Derrick Rose took the long walk from the Timberwolves’ locker room to the tunnel leading under the stands to the Target Center court. He stopped, alone except for ushers and security guards and, minutes before the game, unleashed a primal scream into the arena.

Rose would hear and awaken echoes all night. As Jimmy Butler sat out with “general soreness” amid reports that his egomaniacal Minnesota reign will soon end, another former Bulls star brought to Minnesota by Tom Thibodeau demonstrated that you can choose to play the game with joy.

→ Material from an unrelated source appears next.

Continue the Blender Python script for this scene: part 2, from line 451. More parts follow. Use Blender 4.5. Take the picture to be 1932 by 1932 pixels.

Two nights after scorching the Lakers, Butler did not wear a Timberwolves uniform. He sat in the locker room, lounging in jeans, whining about media coverage. The Star Tribune is reporting that Butler is indeed “sore,” as Thibodeau says, and being rested as part of the team’s plan to keep him healthy, although that could be prelude to a trade.

Thanks to fan anger at Butler, Target Center was about one-third filled. It took Rose’s Cirque du Soleil act, a career-best 50 points and a 128-125 victory over Utah to enliven the crowd.

Once the cheers fade, the Wolves should trade Butler, if he’s healthy enough to pass a physical.

Butler scorched the Lakers on Monday, providing a reminder that he remains one of the league’s best players. At a time when even the Wolves’ most loyal fans are contemplating writing off the franchise for good, Butler is treating the circus he created like it amuses him.

Which is annoying but ultimately inconsequential. Everyone knows what needs to happen next, and that most conceivable trades will leave the Wolves with an average team and a crater where they kept their most ambitious plans.

The word “culture” has become omnipresent in the sports world. It’s popular because it’s meaningless. Organizations can apply it to anything they see as a positive. It’s as nebulous as “elite.”

If there is such a thing as a sporting culture, Thibodeau destroyed the Wolves’ by trading for and kowtowing to Butler.

Thibodeau’s strength was supposed to be tough-love coaching, the ability to push his players in a way that worked with so many of his Bulls. Rose said Wednesday night that when he won the MVP award in Chicago, Thibs didn’t compliment him until the offseason.

By aligning himself with Butler even as he planned to force a trade, Thibodeau has cost himself credibility with his own locker room, as well as in this market.

How does Thibodeau get the most out of Karl-Anthony Towns and Andrew Wiggins after this? Why would they listen if he tells them they need to play harder or more unselfishly?

Why would they accept that message from the coach who made Butler his general and consigliere, then tolerated him skipping as much training camp as he liked, screaming at team leadership, demanding a trade for illogical or purely selfish reasons, taking games off early in the season because he didn’t get in shape and berating teammates publicly?

Why would Wiggins or KAT listen to a lame duck who backed the wrong horse?

Picture this: Thibs approaches Towns at practice, telling him he needs to run the floor harder. Towns looks over his shoulder and sees Butler, who does as he likes when he likes. In a league where the players wield the power, does Towns laugh? Or sneer?

As the Wolves spring leaks, Thibodeau sticks to his book of traditional coaching quotations. While discussing Butler’s “soreness” before Wednesday’s game, Thibodeau said the organization has to “trust the player.”

That, like the word “culture,” is the kind of cliché you may get away with if your franchise isn’t imploding. When your best player, the player you placed your faith in, has betrayed you, using the word “trust” is laughable.

So was Butler’s last public appearance Wednesday. He popped into Rose’s news conference, yelled something about “50’’, then said, “Sorry, didn’t mean to interrupt.”

It’s almost as if Butler isn’t sincere.